▶ **Data provided**
____

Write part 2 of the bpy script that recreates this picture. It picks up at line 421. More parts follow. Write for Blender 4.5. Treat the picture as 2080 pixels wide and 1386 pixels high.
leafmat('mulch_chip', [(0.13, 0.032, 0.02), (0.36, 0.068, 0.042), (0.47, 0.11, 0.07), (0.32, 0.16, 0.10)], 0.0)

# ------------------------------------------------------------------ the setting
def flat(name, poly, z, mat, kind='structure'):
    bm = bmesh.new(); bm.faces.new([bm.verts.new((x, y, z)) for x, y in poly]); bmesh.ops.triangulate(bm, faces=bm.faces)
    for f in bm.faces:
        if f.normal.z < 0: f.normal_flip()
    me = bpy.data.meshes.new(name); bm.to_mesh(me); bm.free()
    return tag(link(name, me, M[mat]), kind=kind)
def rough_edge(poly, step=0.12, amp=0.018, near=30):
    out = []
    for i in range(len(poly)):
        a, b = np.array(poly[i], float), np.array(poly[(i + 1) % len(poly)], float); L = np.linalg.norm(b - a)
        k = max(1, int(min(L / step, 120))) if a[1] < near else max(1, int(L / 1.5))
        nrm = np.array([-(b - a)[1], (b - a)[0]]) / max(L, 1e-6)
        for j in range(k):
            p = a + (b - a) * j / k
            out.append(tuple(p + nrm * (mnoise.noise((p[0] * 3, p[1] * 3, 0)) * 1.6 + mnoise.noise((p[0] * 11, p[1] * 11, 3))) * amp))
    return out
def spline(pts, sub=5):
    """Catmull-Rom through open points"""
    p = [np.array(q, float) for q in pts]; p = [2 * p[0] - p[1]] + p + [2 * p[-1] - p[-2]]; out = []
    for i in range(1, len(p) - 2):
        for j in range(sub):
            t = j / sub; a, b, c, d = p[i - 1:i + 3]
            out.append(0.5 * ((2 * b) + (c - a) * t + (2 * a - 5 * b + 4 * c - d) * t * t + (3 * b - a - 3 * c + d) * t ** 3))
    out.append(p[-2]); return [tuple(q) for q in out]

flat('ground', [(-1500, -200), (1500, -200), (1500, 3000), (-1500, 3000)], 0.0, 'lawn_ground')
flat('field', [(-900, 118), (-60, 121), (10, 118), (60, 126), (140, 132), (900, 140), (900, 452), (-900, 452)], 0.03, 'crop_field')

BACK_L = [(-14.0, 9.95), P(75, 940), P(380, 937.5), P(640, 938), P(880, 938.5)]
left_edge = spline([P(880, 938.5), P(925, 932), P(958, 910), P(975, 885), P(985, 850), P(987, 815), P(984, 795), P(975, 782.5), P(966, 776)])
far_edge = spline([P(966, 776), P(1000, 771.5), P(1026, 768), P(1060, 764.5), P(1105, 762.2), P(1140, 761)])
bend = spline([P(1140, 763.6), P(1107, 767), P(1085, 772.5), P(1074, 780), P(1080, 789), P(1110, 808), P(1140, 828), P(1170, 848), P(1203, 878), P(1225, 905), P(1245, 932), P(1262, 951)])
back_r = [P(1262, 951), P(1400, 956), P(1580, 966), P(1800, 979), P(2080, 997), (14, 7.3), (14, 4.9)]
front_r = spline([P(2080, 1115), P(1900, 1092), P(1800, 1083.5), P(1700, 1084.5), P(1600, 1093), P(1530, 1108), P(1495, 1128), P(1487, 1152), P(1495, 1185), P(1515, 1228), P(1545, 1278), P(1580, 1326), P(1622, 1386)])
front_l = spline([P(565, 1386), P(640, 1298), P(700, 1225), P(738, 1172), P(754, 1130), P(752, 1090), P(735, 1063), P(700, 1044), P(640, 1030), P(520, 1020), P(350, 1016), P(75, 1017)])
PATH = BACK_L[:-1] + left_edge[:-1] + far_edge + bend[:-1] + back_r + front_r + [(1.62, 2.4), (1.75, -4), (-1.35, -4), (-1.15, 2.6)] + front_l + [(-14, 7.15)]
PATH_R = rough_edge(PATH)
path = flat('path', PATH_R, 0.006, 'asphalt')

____

▶ **Work instructions**
Write out a verbatim copy of the data, beginning with its first line and ending with the line that contains "0.16, 0.10)], 0.0)".

▶ **Completed task**
Write part 2 of the bpy script that recreates this picture. It picks up at line 421. More parts follow. Write for Blender 4.5. Treat the picture as 2080 pixels wide and 1386 pixels high.
leafmat('mulch_chip', [(0.13, 0.032, 0.02), (0.36, 0.068, 0.042), (0.47, 0.11, 0.07), (0.32, 0.16, 0.10)], 0.0)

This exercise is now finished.